Massive underwater landslides in Antarctica triggered by past climate change: Study
Scientists have found what they think to be the origin of massive underwater landslides in Antarctica, which might have resulted in tsunami waves that swept throughout the southern hemisphere hundreds of thousands of years ago. The explanation is well-known: climate change.
But not today's climate change, but climatic change in the distant past. A team of researchers led by Jenny Gales, a lecturer at the University of Plymouth, identified layers of fragile, fossilised, environmentally rich sediments hundreds of metres beneath the seafloor.
According to a study published earlier this month in Nature Communications by the researchers, these weak layers left the area susceptible to collapse when earthquakes or other seismic activity occurred.
Based on research, those thin layers originated when temperatures in Antarctica were up to 3 degrees Celsius hotter than they are now, and when sea levels were higher and ice sheets were considerably less than they are now.
If all of that sounds familiar, it's because our planet is already undergoing many similar changes, including rising sea levels, warmer oceans, and disappearing ice sheets. This suggests that such massive underwater landslides are likely to occur again if climate change continues unchecked.
“We need to better understand the extent of the weak layers that sit beneath the submarine landslides in Antarctica that make this area unstable. We also need to better understand exactly how climate is influencing the triggering of these submarine landslides. This will give us a better understanding of the future risks posed by these hazardous events,” Jenny Gales told the Indian Express.

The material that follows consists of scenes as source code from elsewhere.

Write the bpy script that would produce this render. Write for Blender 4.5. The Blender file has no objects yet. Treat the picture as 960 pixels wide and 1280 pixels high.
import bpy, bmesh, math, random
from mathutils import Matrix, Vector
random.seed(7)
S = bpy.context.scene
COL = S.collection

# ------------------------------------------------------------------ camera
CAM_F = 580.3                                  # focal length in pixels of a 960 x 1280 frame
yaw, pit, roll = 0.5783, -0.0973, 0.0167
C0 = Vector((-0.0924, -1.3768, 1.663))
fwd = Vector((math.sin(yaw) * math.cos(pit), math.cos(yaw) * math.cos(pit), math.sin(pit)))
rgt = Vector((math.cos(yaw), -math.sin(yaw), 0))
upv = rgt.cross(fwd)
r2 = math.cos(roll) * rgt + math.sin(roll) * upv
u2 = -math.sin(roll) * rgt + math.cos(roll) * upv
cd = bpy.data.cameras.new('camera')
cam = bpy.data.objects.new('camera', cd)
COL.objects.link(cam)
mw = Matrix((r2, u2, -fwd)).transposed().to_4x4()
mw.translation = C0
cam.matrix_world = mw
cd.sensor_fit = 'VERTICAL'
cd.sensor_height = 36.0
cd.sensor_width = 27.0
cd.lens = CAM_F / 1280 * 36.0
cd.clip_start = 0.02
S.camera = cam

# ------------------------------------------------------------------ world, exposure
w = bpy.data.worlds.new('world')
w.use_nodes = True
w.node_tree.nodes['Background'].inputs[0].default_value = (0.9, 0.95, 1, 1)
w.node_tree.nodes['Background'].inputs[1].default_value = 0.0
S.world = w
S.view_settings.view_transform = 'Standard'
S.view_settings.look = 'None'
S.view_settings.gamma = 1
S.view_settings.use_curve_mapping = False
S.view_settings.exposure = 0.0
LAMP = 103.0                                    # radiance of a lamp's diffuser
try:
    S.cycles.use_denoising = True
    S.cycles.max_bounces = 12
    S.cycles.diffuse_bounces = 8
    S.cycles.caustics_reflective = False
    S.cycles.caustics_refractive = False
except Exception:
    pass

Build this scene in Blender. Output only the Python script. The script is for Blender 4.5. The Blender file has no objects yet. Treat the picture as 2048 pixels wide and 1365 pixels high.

Risks of underwater landslides
Underwater landslides, according to Gales, are a massive danger with the potential to create tsunamis that can result in large casualties. These landslides have the potential to harm infrastructure, including subsea cables. "The submarine landslides are dated to around 400,000 years ago, 1.72 million years ago, and 12.14 million years ago, and any tsunami associated with these submarine landslides would have happened directly after the submarine landslide events," Gales explained, referring to landslide evidence discovered in 2017 by an international team of scientists during the Italian Odyssea expedition.
The scientists revisited to the location in 2018 as part of an expedition that gathered sediment cores from hundreds of metres below the seafloor. They studied the materials to determine what the climate would have been like in the region millions of years ago and how it generated the weak layers beneath the ocean floor.